One thing China noted from Russia’s failure in Ukraine is the importance of establishing air supremacy. This also helps explain all the PLA aircraft activity around Taiwan on a daily basis, as the military rehearses air operations.
“Observation and perception of the battlefield situation are crucial. It is necessary to first achieve air supremacy, prioritize obtaining intelligence and rely on information superiority to support an active mode of combat so that the opponent will fall into a passive position,” the article asserted.
The PLA would also deploy large numbers of drones and loitering munitions. These can detect HIMARS and either launch their own attacks or provide targeting information to fighter bombers.

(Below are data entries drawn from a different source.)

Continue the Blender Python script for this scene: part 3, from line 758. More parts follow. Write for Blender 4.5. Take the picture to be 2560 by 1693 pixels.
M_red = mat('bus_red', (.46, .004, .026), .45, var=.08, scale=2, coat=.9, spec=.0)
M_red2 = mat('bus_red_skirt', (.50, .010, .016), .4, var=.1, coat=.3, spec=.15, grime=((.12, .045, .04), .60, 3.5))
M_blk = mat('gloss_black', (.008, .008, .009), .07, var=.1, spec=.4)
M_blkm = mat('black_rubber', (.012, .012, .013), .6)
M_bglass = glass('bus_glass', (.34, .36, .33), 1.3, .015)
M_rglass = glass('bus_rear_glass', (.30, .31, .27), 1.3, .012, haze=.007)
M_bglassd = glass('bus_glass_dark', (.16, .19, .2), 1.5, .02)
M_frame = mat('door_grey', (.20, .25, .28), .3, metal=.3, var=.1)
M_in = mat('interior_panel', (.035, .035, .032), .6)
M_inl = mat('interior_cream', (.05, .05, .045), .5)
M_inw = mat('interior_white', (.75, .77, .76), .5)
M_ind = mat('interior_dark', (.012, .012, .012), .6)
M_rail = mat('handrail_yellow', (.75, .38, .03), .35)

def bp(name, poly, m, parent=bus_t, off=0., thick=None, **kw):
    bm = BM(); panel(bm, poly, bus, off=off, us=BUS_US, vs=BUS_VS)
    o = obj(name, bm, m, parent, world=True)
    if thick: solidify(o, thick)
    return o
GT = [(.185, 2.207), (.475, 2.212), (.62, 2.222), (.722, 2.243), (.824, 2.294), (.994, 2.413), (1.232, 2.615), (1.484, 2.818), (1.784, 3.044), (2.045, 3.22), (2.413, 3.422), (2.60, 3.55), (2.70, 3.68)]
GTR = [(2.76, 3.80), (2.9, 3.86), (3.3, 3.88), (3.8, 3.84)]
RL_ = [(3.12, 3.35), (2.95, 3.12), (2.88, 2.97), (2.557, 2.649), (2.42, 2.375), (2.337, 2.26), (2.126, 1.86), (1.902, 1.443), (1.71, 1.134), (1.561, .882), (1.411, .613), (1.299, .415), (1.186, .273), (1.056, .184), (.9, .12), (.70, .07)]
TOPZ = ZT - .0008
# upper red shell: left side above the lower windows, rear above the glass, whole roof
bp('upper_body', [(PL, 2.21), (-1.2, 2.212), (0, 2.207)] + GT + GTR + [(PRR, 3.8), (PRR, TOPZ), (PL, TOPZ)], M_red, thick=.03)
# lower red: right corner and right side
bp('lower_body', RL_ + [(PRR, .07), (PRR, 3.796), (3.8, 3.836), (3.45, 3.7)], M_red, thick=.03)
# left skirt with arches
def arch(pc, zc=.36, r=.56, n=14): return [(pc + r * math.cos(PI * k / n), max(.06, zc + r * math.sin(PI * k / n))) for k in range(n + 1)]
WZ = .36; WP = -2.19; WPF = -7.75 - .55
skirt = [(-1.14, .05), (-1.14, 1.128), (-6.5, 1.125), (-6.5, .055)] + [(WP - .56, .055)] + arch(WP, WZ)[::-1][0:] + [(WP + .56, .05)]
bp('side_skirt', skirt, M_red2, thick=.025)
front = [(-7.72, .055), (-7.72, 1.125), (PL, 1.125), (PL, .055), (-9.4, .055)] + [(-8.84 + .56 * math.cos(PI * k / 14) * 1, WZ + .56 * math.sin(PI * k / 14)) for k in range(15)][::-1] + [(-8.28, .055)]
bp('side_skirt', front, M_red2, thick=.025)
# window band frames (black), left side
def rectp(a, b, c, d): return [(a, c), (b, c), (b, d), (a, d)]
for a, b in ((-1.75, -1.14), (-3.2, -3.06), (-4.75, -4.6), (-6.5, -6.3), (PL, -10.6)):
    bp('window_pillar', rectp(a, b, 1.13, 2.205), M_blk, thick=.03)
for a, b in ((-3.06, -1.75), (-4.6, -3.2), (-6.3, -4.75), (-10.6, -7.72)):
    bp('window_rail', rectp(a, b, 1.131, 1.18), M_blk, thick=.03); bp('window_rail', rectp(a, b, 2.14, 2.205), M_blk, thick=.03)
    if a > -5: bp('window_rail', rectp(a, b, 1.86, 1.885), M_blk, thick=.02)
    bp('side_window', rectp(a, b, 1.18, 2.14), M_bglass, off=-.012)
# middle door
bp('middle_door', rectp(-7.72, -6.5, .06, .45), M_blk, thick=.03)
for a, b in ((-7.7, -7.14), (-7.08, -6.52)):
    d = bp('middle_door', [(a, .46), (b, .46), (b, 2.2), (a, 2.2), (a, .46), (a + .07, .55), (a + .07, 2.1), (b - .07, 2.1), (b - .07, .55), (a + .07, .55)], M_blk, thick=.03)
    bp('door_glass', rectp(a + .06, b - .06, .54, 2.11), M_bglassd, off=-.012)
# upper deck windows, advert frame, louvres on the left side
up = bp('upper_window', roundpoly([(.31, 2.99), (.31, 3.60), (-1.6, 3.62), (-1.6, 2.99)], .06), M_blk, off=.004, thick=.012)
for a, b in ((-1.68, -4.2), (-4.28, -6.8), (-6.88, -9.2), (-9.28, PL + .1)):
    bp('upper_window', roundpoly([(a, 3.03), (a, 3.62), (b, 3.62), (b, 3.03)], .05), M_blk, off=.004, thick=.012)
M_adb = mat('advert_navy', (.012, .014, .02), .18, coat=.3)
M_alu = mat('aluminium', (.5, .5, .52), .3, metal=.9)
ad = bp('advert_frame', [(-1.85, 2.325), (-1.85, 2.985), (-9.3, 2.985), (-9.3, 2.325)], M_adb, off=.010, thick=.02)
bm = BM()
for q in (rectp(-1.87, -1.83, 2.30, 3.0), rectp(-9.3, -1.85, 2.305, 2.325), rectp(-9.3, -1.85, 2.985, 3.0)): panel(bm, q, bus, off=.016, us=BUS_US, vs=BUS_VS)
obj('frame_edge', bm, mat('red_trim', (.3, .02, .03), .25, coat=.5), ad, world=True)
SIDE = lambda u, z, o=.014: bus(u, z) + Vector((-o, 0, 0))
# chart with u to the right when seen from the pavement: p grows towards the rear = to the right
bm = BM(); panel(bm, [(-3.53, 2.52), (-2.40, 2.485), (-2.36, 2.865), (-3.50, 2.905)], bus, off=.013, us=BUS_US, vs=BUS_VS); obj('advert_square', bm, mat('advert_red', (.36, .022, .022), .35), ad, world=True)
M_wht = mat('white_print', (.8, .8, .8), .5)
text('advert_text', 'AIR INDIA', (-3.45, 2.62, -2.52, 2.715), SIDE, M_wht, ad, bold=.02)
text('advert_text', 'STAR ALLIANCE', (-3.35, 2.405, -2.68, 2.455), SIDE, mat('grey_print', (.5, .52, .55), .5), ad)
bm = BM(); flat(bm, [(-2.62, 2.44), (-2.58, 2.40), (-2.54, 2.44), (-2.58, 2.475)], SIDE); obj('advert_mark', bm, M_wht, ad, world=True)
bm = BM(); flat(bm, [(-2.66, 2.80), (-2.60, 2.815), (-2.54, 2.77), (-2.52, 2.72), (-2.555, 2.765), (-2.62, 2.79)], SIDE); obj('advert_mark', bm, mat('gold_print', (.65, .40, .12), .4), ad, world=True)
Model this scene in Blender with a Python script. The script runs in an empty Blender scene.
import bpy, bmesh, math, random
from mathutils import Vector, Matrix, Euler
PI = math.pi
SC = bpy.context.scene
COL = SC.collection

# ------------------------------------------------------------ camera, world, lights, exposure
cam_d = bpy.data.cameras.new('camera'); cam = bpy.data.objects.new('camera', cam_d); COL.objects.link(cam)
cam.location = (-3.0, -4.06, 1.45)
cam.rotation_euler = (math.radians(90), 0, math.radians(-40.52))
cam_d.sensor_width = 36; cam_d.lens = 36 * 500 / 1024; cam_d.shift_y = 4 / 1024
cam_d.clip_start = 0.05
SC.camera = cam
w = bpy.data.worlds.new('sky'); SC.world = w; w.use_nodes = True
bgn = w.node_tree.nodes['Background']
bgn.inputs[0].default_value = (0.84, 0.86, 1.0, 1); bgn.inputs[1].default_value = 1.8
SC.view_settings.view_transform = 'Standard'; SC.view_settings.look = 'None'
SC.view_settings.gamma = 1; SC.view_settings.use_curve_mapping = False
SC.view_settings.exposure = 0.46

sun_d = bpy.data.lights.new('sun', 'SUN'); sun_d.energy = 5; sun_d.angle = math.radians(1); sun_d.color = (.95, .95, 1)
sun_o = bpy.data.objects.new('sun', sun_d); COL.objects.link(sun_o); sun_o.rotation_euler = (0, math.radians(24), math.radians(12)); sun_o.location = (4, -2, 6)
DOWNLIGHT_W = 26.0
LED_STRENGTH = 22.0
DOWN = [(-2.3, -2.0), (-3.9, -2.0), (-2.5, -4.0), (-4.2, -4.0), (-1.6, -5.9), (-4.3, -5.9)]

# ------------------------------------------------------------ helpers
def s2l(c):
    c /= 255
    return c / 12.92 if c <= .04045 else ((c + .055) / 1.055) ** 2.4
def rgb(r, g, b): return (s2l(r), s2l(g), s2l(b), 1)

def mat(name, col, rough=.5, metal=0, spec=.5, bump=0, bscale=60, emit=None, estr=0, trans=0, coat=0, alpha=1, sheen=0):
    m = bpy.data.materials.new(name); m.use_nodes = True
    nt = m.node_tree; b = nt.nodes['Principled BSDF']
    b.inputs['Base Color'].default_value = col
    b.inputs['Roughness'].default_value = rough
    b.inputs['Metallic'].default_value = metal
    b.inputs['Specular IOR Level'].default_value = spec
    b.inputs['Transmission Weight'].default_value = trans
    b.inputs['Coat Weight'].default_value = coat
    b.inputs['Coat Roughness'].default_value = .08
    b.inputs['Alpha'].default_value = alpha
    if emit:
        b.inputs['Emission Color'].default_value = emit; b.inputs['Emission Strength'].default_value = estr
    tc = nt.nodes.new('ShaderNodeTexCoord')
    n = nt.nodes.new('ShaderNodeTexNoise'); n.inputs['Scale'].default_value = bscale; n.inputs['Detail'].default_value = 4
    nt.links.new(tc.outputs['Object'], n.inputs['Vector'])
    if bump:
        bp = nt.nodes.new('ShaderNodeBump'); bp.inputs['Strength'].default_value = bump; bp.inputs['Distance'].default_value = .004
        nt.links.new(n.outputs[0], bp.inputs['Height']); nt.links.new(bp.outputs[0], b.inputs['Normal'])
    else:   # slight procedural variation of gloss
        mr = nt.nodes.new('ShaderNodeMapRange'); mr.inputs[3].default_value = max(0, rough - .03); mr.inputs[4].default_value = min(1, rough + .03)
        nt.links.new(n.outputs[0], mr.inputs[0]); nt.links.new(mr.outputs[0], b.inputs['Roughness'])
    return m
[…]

Taiwan is just one-seventeenth the size of Ukraine, and China has doubtlessly mapped the whole island; this reduces the manoeuvre and hiding spaces of Taiwanese HIMARS.
The Chinese article also advocated “active defence, including jamming guided munitions and enhancing our air defence capabilities, to achieve the effective intercept of guided munitions”. It continued: “Methods can be adapted to interfere with local information detection, acquisition, decision-making and other processes, or [China could] directly destroy enemy observation equipment, causing HIMARS to lose accurate targeting information.”
The USA is presumed to be supplying targeting information to Ukraine, and it would likely do the same for Taiwan in any conflict with China.
“The precise targeting information provided by the US may also become an important crutch for the Taiwan military.” However, Chinese analysts are expressing confidence that the PLA will be able to counter HIMARS.
The USA and its allies were slow to wake up to the military threat posed by China, but as Exercise Talisman Sabre 2023 demonstrates, it is attempting to make up for lost time.
Simultaneously, the scope and breadth of the exercises from July 21 to August 4 show the common goal of banding together against aggression and preserving the “rules-based order”.